A solução para essa falta de jogadores parece ser a equipa B. Mas tem havido jogadores da equipa B a participar nos treinos da equipa principal? Ou, quando for necessário, basta ir buscar um ou outro jogador e pô-lo a jogar sem qualquer entrosamento com os colegas de equipa?

MM

J.P. Gonçalves disse...

Ainda bem que houve alguém a ver o mesmo jogo que eu.
Há por aí quem se embebede com os 10 golos marcados em 10 jogos e não veja mais nada...

Olho Gordo disse...

Eu vi o jogo todo. Os primeiros 45 minutos foram sofríveis e levaram-me a temer o pior. Fico sem saber se a entrada de Matic se efectuaria, mesmo que Carlos Martins não se tivesse lesionado.

Julgo terem sido dois os motivos que levaram o Nacional a quebrar:

1. Por aquilo que correram na primeira parte, muitos dos jogadores do Nacional ficaram extremamente debilitados para a segunda parte.
2. Os lances de golo nascem invariavelmente de um momento de inspiração ou rasgo de puro brilhantismo de um jogador do Benfica, não do colectivo.

A entrada de Matic só mostra aquilo que Jesus já devia ter aprendido há muito tempo. "Cada macaco no seu galho". Testes, adaptações e ideias luminosas testam-se nos treinos, não nos jogos oficiais.

Aquilo que JJ está a fazer com o Melgarejo pode correr muito bem ou muito mal. Valerá a pena o risco? Não sei. Mas acho que aquele corte de calcanhar, por mais espectacular que tenha sido, foi de uma inconsciência e de uma infantilidade de um jogador que se quer prático a resolver situações de perigo.
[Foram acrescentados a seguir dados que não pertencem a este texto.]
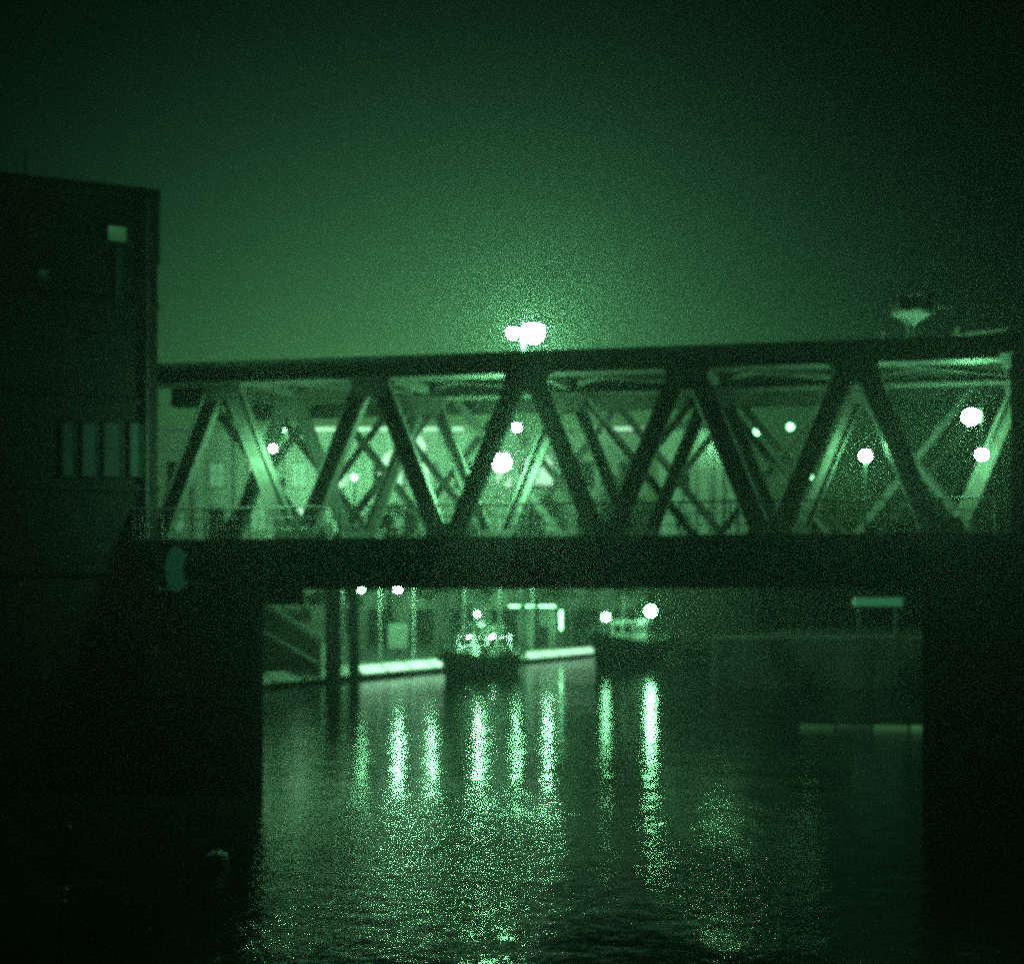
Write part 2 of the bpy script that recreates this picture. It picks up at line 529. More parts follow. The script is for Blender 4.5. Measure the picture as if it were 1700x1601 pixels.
street_lamp(858, 710, 2.9, 0.12, 9, 'small high lamp just right of the brightest lamp in the truss', 0.2)
street_lamp(453, 745, -0.80, 0.10, 45, 'lamp lighting the leftmost white diagonal of the truss')
street_lamp(1437, 757, 2.7, 0.17, 36, 'round lamp glowing low between two right-hand diagonals', None)
street_lamp(1612, 692, 2.7, 0.24, 30, 'big lamp at the far right end of the bridge, upper one')
street_lamp(1630, 755, 2.4, 0.16, 18, 'smaller lamp at the far right end of the bridge, lower one')

# ------------------------------------------------------------------ bridge keeper's tower on the left
TA = R(18.2)
corner = Vector(((262 - 850) / F * 35.6, 35.6, 0))
tw = thing('bridge_tower', 'tall dark brick tower at the left end of the bridge', 'tower', corner, TA)
# local x runs to the left as negative, local y away from the camera
HT = EYE + (1000 - 315) / F * 35.6
b = MB(); b.box(-9.0, 0, 0, 7.0, -1.5, HT - 0.35); b.build('wall', M['darkbrick'], tw)
b = MB(); b.box(-9.1, 0.08, -0.08, 7.1, HT - 0.35, HT); b.build('parapet', M['darkbrick'], tw)
for z in (6.9, 9.6, 12.4, 15.6):
    b = MB(); b.box(-9.06, 0.05, -0.07, -0.003, z, z + 0.22); b.build('string_course', M['darkbrick'], tw)
b = MB(); b.tube((-0.35, -0.09, 0.2), (-0.35, -0.09, HT - 0.4), 0.055, n=8); b.build('drainpipe', M['frame'], tw)
b = MB(); b.tube((-4.2, 2.0, HT), (-4.2, 2.0, HT + 1.6), 0.03, n=6); b.build('antenna', M['frame'], tw)
def tl(px, py):
    """local x and z on the tower's front face for a pixel"""
    r = (px - 850) / F
    ca, sa = math.cos(TA), math.sin(TA)
    x = (r * corner.y - corner.x) / (ca - r * sa)
    Y = corner.y + x * sa
    return x, EYE - (py - HOR) / F * Y
def window(parent, x0, x1, z0, z1, m, y=0.0, nx=1, nz=1, fw=0.05):
    fr = MB(); 
    fr.box(x0 - fw, x1 + fw, y - 0.06, y + 0.03, z1, z1 + fw); fr.box(x0 - fw - 0.03, x1 + fw + 0.03, y - 0.10, y + 0.03, z0 - fw, z0)
    fr.box(x0 - fw, x0, y - 0.055, y + 0.03, z0, z1); fr.box(x1, x1 + fw, y - 0.055, y + 0.03, z0, z1)
    for i in range(1, nx):
        x = x0 + (x1 - x0) * i / nx; fr.box(x - 0.02, x + 0.02, y - 0.045, y - 0.01, z0, z1)
    for i in range(1, nz):
        z = z0 + (z1 - z0) * i / nz; fr.box(x0, x1, y - 0.04, y - 0.012, z - 0.02, z + 0.02)
    w = fr.build('window', M['frame'], parent)
    p = MB(); p.box(x0, x1, y - 0.03, y - 0.014, z0, z1); p.build('pane', m, w)
    return w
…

Não sei se ele sabia que estava um jogador nas suas costas. A mim não me pareceu. Mas a possibilidade de um ressalto ir parar dentro das redes é grande de mais para se admitir uma coisa daquelas.

Concordo plenamente com a ideia de que ganhamos única e exclusivamente por termos melhores jogadores... e não melhor equipa. Mas espero melhor... muito melhor.

Já agora, onde está o Airton? Podemos chamá-lo de volta em Janeiro 2013, caso seja necessário?